▶ [Aim of the exercise]:
Both the line containing "Write part 3 of" and the line containing "dpart('thumb_turn', bm, 'steel', kr, smooth=True, auto=30)" belong in the answer, along with every line between them; print exactly those.

▶ [Given records]:

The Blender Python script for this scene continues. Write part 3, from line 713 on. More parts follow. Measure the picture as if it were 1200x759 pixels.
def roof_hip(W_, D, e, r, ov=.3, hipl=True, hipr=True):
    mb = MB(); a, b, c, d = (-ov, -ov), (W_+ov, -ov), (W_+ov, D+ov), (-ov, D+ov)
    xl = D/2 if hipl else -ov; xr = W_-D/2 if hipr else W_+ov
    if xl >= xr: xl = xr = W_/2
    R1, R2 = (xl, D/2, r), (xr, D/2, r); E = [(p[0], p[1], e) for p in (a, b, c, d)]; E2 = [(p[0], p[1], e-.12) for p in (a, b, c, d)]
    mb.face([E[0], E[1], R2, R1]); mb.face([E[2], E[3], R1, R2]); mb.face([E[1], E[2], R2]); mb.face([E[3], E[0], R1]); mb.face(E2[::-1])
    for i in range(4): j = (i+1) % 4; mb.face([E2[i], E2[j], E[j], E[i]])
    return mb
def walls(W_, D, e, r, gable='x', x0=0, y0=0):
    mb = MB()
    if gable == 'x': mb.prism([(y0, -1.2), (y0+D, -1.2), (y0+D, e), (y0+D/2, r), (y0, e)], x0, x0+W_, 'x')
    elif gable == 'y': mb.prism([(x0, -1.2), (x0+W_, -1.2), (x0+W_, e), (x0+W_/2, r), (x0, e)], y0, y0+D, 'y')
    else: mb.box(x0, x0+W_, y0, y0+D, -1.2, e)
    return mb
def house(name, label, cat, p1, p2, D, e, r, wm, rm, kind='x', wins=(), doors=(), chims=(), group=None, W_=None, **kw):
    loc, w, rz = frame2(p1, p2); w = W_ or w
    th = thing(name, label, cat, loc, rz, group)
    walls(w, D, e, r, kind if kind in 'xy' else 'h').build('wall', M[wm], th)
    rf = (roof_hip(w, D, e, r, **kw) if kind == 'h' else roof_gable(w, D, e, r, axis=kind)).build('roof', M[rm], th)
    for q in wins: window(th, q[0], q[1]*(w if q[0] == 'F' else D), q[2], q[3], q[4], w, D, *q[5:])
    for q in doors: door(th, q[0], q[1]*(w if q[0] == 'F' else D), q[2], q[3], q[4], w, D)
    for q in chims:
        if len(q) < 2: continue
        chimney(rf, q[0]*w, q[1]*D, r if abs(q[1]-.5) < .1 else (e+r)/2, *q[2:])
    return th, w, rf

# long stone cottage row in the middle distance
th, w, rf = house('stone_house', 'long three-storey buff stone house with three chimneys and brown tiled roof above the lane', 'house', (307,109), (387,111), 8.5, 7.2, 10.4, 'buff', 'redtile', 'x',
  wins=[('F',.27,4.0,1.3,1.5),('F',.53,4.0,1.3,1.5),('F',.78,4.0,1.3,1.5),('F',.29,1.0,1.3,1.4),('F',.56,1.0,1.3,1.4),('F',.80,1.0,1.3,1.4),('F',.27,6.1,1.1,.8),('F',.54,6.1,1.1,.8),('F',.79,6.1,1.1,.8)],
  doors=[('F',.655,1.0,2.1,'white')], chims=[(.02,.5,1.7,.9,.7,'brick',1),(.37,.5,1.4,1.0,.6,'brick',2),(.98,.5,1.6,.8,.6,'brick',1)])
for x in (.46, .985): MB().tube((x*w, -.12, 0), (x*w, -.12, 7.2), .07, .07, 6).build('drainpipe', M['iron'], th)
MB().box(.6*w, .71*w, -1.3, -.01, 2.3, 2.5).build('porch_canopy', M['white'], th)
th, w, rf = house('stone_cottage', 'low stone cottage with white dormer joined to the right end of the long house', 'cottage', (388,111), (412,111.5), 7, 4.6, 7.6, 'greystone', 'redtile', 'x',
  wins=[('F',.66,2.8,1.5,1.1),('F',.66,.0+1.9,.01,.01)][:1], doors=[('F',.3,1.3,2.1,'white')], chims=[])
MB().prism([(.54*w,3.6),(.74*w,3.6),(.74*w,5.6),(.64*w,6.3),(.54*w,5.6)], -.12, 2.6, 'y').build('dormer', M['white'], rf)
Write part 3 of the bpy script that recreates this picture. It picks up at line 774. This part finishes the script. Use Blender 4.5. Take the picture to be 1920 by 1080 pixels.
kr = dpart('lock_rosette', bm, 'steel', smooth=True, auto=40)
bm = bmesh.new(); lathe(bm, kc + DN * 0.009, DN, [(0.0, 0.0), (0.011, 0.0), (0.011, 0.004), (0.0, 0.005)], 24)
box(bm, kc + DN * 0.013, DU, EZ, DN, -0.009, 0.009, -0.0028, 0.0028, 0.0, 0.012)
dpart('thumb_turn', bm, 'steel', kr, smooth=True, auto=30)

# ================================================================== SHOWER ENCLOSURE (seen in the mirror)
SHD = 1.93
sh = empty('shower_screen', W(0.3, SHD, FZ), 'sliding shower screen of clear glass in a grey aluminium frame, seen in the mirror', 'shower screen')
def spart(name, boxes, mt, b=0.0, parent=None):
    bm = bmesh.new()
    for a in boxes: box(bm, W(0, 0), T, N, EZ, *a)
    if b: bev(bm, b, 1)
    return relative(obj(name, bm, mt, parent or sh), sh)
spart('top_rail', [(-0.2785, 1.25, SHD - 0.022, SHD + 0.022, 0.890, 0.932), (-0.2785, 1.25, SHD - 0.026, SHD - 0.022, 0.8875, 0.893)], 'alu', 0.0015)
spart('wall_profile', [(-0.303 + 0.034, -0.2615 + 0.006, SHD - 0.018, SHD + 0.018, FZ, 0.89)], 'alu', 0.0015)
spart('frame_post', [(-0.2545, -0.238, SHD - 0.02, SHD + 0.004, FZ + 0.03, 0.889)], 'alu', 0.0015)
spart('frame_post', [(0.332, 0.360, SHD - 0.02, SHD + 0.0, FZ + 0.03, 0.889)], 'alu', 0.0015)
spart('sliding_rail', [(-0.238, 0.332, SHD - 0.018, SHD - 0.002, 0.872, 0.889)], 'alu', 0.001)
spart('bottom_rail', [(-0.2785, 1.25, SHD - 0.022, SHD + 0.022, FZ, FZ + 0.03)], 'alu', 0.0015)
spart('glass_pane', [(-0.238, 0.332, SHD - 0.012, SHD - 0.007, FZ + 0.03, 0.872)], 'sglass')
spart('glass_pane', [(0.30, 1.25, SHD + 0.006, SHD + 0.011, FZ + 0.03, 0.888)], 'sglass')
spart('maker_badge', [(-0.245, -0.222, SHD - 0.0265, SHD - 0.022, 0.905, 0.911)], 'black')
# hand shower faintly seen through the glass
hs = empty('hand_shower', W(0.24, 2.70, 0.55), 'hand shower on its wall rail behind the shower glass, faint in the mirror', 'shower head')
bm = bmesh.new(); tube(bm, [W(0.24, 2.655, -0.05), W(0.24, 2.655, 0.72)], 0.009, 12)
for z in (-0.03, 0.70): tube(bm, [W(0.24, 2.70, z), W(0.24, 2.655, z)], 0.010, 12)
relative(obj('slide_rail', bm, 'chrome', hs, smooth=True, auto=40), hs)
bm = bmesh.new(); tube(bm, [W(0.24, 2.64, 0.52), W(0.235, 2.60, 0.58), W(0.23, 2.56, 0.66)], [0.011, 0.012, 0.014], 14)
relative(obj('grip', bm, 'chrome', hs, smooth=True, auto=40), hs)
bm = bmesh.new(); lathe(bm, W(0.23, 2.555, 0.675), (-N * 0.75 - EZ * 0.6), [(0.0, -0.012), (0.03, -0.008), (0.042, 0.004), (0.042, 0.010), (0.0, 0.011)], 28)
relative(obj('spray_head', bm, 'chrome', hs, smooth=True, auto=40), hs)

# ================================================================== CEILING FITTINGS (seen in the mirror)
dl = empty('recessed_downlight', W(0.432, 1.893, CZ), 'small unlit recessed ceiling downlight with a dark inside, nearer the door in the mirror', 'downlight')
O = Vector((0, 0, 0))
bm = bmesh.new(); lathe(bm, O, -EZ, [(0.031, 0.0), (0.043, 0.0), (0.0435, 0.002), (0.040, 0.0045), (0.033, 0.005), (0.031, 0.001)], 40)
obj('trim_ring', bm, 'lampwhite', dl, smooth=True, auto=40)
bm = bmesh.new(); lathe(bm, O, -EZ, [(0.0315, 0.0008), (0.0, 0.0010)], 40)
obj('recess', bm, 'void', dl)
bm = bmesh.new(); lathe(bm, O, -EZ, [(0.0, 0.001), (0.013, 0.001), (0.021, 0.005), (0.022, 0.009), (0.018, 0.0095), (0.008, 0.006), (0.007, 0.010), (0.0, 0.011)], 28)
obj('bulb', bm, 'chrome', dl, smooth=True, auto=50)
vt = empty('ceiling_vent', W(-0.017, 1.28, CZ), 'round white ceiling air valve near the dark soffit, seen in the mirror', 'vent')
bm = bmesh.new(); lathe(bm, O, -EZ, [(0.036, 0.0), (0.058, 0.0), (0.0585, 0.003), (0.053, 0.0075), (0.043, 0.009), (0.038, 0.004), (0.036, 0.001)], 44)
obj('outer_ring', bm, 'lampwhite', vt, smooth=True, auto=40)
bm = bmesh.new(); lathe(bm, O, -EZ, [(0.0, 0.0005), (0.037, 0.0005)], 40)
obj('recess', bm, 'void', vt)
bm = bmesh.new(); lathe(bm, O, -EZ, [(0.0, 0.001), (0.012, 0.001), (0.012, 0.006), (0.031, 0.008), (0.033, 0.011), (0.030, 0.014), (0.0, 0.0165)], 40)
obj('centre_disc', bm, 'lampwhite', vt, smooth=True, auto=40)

▶ [Result of this exercise]:
Write part 3 of the bpy script that recreates this picture. It picks up at line 774. This part finishes the script. Use Blender 4.5. Take the picture to be 1920 by 1080 pixels.
kr = dpart('lock_rosette', bm, 'steel', smooth=True, auto=40)
bm = bmesh.new(); lathe(bm, kc + DN * 0.009, DN, [(0.0, 0.0), (0.011, 0.0), (0.011, 0.004), (0.0, 0.005)], 24)
box(bm, kc + DN * 0.013, DU, EZ, DN, -0.009, 0.009, -0.0028, 0.0028, 0.0, 0.012)
dpart('thumb_turn', bm, 'steel', kr, smooth=True, auto=30)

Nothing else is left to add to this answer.